Sunday, March 16, 2008

Putting the Work in Context

March 16th, 2008

Quote of the Day: “I was in the Superdome and it was hell. And I don’t wish that on anybody...If I were to do it again, I would have stayed on Claiborne Ave and slept there.”

Tonight we had the huge privilege of going to the Stern’s house, a family friend of Lev’s. We were also lucky enough to hear Lev’s former baby sitter, Earlene, and her granddaughter, Jessica, speak along with the Sterns. Something that seemed to strike a lot of the group was a certain similarity between the situation after Katrina and the Holocaust. Earlene told us that when people in the Superdome were being bussed elsewhere, families were completely divided. She described the process saying, “If there was a mom with three kids, but the bus could only hold three more they’d just take the first three in line.” In short, it didn’t matter how many families were divided or how old a child was who was left behind. We were all shocked at how alike this process was to the family separations at the concentration camps. While they are different circumstances one can’t help but be reminded of the similar situation 60 years ago.
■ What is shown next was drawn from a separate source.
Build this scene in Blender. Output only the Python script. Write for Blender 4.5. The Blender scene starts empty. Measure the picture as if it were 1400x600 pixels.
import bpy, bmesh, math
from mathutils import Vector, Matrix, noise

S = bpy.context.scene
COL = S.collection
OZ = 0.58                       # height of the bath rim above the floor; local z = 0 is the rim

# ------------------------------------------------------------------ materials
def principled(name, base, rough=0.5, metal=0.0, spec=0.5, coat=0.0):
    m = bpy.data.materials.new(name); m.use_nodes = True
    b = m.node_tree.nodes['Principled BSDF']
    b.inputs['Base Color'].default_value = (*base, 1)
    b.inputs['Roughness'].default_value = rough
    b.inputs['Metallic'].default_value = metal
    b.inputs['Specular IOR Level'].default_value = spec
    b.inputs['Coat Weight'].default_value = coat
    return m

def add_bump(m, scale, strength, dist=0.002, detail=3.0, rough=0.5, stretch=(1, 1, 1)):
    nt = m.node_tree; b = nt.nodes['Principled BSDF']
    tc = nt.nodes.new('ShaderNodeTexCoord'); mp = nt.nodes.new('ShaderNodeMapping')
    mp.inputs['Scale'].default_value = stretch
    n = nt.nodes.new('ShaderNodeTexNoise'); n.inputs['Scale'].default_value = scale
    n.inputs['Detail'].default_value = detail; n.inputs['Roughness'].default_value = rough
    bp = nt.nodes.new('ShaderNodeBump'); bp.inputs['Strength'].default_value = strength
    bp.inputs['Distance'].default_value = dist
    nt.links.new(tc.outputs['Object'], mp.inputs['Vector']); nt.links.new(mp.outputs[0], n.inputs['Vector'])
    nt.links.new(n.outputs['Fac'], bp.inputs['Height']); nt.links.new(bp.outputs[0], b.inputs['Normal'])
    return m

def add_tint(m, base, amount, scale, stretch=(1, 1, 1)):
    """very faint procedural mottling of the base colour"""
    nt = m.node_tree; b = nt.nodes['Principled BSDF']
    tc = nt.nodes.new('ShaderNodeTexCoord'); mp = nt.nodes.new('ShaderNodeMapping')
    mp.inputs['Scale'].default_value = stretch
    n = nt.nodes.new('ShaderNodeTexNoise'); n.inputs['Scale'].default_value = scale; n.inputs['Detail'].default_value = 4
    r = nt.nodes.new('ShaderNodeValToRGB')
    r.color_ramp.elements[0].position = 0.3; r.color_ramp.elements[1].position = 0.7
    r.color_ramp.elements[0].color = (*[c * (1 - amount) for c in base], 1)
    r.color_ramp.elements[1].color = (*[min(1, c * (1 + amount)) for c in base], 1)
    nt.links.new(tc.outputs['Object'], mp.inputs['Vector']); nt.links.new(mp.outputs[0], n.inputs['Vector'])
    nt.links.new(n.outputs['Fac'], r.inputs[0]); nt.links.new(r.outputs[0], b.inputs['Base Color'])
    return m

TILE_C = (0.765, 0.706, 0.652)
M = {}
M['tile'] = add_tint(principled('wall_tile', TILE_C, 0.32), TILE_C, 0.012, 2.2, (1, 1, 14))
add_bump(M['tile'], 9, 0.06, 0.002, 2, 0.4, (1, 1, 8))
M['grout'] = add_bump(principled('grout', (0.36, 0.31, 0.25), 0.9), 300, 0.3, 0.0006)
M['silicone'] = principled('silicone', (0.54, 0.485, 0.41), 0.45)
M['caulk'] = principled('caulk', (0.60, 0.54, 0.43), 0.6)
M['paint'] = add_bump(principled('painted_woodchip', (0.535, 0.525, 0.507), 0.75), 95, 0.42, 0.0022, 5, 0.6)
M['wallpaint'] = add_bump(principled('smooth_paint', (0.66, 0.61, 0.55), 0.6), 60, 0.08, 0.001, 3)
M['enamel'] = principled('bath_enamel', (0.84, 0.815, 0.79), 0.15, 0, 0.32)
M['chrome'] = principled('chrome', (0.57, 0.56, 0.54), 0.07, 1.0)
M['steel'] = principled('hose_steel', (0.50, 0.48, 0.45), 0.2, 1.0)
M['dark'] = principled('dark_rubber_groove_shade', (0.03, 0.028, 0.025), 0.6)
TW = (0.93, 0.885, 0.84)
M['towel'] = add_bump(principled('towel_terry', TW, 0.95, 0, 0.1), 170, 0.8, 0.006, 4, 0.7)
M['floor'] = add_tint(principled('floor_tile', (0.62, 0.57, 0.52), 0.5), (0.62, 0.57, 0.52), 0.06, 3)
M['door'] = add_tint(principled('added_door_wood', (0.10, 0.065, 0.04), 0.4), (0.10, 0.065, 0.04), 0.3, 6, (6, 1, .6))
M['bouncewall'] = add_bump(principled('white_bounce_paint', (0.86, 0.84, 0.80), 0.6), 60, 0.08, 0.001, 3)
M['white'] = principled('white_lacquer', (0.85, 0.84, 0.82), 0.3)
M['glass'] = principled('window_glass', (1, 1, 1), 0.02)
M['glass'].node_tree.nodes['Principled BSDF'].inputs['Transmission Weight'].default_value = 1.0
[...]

A lot of us also noted the racial differences in the stories we heard. In a documentary we watched before the trip, the African Americans were very offended by the term “refugees.” However, our host, Chuck, referred to himself as a refugee because he was unable to answer questions about his home in New Orleans and he didn’t know how his home’s status was. This differed from the view we heard from the people in the movie; they felt as if being called a refugee meant that they were no longer citizens of the country because their houses were destroyed. Tonight’s remarks by residents gave us a first hand account of the pain and suffering the aftermath of the hurricane caused and made the experience more real for us.



We met an Israeli named Ami at shul on Saturday who had moved to New Orleans 7 years ago and asked us for help with his house. Even two and a half years after the hurricane, his house showed tremendous signs of damage, and his yard was a complete wreck: fallen trees, metal, glass, and bricks were strewn across his property. He is only allowed to throw out a certain amount of trash each week, so since the hurricane he has been cleaning up his yard bit by bit and slowly rebuilding his house. He described to us how difficult his life has been since Katrina—lack of insurance, a car accident and low income have been extremely painful, both physically and emotionally. He expressed enormous gratitude at our being there, and it was rewarding to see the improvements we made in cleaning up his yard. He promised us that the next time we visited New Orleans, he would host us, and then gave Jesse G. a free haircut (he is a professional hairstylist.)


Quotes from Paulie:
“You start the day in New Orleans with a plan, and then the day happens.”
“Anyone can build a structure, but when it’s built with love, it’s a church.”
“There is one prayer that I truly believe in. It is ‘Thank you’ and ‘You’re Welcome.’ So thank you.”